__YOUR TASK__.
Locate the string "from" in the listing below. Copy every line where it is found.
▬▬▬▬▬▬
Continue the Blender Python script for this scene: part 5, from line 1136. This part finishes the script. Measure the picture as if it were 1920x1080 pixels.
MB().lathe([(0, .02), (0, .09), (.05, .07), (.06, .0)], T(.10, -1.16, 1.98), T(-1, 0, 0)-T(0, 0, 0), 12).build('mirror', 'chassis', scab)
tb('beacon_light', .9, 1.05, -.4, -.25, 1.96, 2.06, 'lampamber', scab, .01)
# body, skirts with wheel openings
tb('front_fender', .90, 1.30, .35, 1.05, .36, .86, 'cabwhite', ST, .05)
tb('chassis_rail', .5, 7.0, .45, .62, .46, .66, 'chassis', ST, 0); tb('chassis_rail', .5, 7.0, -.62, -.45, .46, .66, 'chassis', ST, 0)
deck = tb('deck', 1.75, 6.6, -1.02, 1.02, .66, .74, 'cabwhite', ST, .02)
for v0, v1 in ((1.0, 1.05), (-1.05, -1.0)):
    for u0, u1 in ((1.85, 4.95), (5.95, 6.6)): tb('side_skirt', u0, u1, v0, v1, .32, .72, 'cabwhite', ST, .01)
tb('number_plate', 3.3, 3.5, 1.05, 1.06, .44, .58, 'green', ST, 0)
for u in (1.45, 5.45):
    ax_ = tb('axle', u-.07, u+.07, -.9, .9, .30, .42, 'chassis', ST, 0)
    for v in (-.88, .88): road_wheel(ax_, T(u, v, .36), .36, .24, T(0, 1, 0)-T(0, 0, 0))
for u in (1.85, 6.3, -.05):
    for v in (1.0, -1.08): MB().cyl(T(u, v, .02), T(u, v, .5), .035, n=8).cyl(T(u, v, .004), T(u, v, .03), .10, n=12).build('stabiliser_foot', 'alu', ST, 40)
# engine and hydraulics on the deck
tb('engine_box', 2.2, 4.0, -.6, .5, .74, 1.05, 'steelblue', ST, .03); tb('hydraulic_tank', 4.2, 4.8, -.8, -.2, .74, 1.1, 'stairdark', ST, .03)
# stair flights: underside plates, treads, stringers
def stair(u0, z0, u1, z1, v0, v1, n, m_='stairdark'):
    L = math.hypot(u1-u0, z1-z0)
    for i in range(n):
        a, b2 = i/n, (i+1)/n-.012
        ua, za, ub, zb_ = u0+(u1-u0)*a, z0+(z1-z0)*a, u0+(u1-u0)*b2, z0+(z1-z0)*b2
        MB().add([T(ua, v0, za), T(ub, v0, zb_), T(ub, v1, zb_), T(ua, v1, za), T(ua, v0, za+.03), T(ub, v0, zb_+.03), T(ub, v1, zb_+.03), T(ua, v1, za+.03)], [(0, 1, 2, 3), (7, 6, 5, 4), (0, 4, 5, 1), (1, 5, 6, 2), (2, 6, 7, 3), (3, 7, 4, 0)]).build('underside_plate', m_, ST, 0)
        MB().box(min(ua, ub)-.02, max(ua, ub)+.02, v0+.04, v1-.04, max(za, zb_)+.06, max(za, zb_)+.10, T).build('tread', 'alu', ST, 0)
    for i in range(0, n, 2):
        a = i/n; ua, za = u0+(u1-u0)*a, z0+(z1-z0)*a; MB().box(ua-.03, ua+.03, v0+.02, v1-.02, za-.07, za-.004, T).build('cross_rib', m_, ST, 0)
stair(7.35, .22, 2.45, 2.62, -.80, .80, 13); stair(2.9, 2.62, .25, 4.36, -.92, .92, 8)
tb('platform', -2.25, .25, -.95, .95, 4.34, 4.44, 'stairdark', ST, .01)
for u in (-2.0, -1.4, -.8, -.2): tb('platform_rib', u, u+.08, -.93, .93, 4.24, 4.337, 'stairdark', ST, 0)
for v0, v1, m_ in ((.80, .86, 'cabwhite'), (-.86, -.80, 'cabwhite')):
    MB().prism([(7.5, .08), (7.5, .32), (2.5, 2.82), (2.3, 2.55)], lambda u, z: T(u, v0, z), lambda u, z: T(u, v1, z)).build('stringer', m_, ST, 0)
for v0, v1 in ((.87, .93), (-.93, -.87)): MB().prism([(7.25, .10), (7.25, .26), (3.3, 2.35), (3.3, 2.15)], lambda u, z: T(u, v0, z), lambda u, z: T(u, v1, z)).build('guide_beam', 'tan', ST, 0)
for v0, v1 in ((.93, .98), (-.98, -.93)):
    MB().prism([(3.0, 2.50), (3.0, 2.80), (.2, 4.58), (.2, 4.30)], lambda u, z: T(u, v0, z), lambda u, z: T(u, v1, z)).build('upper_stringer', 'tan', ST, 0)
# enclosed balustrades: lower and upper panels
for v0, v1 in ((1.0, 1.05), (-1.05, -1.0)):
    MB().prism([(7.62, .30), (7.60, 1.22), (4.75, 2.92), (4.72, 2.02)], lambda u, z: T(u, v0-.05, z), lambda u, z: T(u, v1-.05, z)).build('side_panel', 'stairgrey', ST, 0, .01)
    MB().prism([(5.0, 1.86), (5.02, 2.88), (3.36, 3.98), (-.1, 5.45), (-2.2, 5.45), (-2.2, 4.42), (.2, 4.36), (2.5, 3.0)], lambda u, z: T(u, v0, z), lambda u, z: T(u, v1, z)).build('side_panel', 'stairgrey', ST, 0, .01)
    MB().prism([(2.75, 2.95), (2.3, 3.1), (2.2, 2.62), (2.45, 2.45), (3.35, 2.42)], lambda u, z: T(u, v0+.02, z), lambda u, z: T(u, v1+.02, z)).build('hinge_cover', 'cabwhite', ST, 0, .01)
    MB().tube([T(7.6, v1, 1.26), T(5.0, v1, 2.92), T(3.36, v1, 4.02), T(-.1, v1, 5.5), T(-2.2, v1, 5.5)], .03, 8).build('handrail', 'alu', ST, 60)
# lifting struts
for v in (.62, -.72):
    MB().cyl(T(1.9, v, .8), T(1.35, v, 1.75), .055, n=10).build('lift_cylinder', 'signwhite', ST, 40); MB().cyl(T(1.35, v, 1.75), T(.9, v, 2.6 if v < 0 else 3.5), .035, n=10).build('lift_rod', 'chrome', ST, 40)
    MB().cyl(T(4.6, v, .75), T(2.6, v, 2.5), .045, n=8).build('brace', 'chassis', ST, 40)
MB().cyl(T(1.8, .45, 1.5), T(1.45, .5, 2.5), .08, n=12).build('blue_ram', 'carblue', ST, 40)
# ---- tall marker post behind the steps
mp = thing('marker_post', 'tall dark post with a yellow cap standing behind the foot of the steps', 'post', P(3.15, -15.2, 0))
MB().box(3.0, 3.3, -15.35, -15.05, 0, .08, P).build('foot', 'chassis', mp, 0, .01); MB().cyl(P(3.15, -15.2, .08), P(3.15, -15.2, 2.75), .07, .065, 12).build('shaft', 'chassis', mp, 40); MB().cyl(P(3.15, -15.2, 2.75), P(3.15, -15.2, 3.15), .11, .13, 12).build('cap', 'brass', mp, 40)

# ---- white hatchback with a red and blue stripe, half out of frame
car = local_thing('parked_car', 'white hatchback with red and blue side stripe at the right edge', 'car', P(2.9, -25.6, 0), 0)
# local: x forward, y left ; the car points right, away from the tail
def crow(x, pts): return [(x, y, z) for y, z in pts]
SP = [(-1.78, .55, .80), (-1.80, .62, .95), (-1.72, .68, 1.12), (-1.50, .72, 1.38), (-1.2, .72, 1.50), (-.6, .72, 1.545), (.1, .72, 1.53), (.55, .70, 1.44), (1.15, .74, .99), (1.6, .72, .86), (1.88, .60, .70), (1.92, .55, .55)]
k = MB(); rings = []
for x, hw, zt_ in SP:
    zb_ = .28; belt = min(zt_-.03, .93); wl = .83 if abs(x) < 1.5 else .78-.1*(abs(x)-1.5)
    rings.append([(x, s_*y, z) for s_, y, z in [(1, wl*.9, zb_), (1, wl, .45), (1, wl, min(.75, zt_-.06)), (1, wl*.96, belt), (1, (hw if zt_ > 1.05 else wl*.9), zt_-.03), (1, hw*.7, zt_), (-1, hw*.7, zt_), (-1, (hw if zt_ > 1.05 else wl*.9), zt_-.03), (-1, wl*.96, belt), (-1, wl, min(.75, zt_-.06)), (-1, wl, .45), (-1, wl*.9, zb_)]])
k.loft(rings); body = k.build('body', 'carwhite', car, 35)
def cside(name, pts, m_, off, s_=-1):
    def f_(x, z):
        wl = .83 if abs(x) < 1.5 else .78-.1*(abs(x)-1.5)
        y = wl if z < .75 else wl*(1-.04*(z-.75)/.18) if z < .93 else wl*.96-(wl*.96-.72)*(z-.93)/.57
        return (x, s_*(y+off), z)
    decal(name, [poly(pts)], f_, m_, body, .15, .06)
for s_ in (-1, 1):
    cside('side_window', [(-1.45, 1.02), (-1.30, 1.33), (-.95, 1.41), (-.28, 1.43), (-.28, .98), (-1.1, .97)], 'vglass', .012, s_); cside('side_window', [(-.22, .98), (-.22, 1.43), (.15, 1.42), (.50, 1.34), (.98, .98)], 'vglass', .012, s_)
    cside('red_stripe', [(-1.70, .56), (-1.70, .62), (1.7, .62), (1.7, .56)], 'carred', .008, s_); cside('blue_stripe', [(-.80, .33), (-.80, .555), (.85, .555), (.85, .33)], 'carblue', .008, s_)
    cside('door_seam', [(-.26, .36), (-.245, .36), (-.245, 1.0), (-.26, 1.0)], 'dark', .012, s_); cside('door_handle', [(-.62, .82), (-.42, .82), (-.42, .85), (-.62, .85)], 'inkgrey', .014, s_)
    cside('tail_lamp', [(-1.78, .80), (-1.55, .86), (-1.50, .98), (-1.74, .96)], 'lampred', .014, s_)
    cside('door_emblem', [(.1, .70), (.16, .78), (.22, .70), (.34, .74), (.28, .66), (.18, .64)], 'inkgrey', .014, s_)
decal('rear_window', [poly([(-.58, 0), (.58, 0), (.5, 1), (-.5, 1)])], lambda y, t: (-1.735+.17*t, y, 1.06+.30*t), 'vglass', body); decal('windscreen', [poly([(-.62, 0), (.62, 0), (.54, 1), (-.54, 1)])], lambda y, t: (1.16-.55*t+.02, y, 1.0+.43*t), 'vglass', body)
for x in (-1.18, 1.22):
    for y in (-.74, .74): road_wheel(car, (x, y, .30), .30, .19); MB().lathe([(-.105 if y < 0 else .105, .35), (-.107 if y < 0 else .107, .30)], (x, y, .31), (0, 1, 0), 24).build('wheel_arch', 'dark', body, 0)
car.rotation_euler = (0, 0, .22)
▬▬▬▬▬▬
__RESPONSE FOR THIS EXERCISE__.
Continue the Blender Python script for this scene: part 5, from line 1136. This part finishes the script. Measure the picture as if it were 1920x1080 pixels.
# local: x forward, y left ; the car points right, away from the tail